Altogether, the video contains 45 minutes of footage. It focuses on the swimmers as they walk up and down the pool, when they are called to compete and then when they exit the pool and return to the change room. The footage is all taken using an infrared filter that effectively works as an X-ray video camera.
"Infrared filters on cameras are supposed to provide clear images when filming in dark places, but they also have the added, unintended, effect of making tight clothes see-through. Somebody has misused one of these infrared filters to film the girls in the pool. I'd say the camera lens has been removed once, the infrared filter attached, and then the lens put back in place," Matsumoto tells Flash. "If you ask an underground company, it's possible to get this kind of job done for about 20,000 to 30,000 yen."
There is little doubt the swimmers' swimsuits look see-through in the footage, with private parts in particular standing out.
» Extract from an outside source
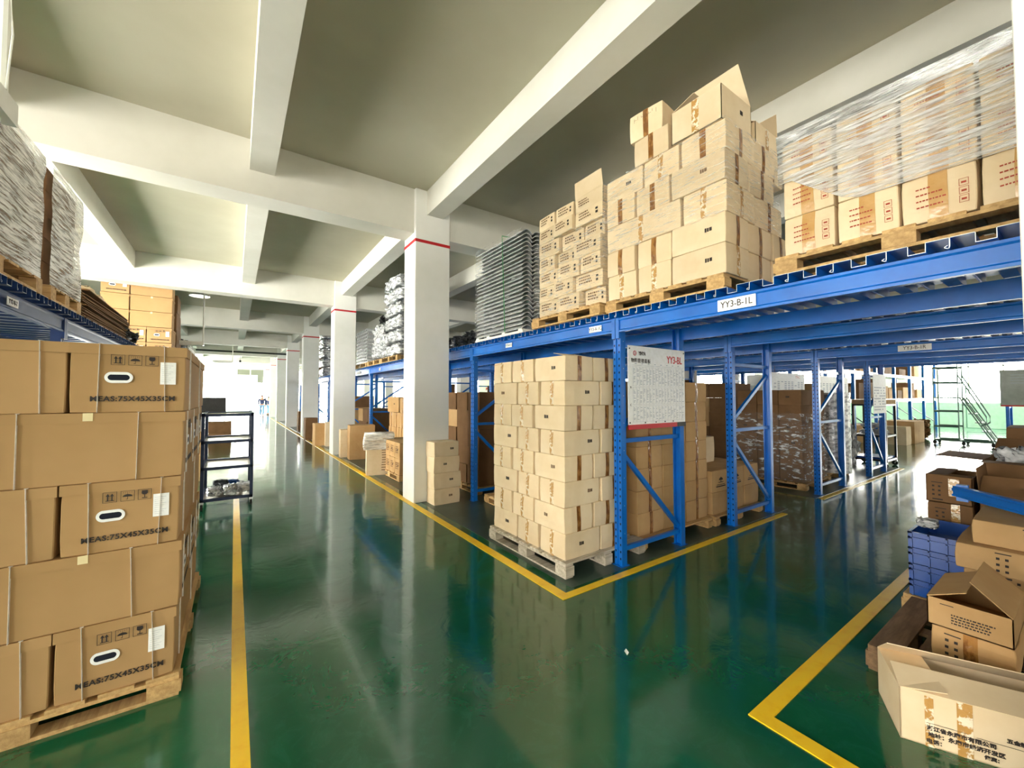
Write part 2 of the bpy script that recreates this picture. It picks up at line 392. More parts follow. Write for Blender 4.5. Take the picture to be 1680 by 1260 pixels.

The effect is even more pronounced after the race when the swimsuits are wet and clinging to the women's bodies.
As shocking as the footage is for exposing some of Japan's finest sportswomen, perhaps even more alarming is how the footage was taken in the first place.
"Swimming associations are really strict about allowing cameras into their events because they know they are prime targets for sneak footage fetishists. About the only people who are allowed to bring cameras into these events are those who have some direct involvement in operations, such as teammates. There's a possibility the footage could have been taken by a woman. Officials are far less likely to suspect a woman of taking hidden camera footage than a man," a sneak footage fetishist tells Flash. "It's possible whoever took the film was doing so at the behest of a fetishist. There are lots of women who'll do this for a bit of cash on the side. That's how you get most of the footage from women's change rooms and girl's toilets at schools."
Motivation for taking such heinous shots comes from a combination of areas.
"Taking this footage is a kind of sickness," the fetishist says. "Many people get arrested, but then go back out and take more footage again. At the moment, only local government ordinances can be used to prosecute offenders. Even if they're caught, they get away with nothing more than having to pay a fine of 100,000 to 200,000 yen and write an apology promising not to do it again. Some places will even let you off with nothing more than a telling off."
With technological advancements progressing at a phenomenal pace, the situation is likely to get worse.
"You can clearly see with your own eyes the improvements made with each camera and how much smaller they are getting," the fetishist tells Flash. "Even if politicians introduce more and more restrictions on what's permissible on the Internet, the sneak camera footage market will just go underground. Now, it's possible to find infrared filter footage of girls as young as 10. Whatever happens, whatever we know about at the moment is merely the tip of the iceberg."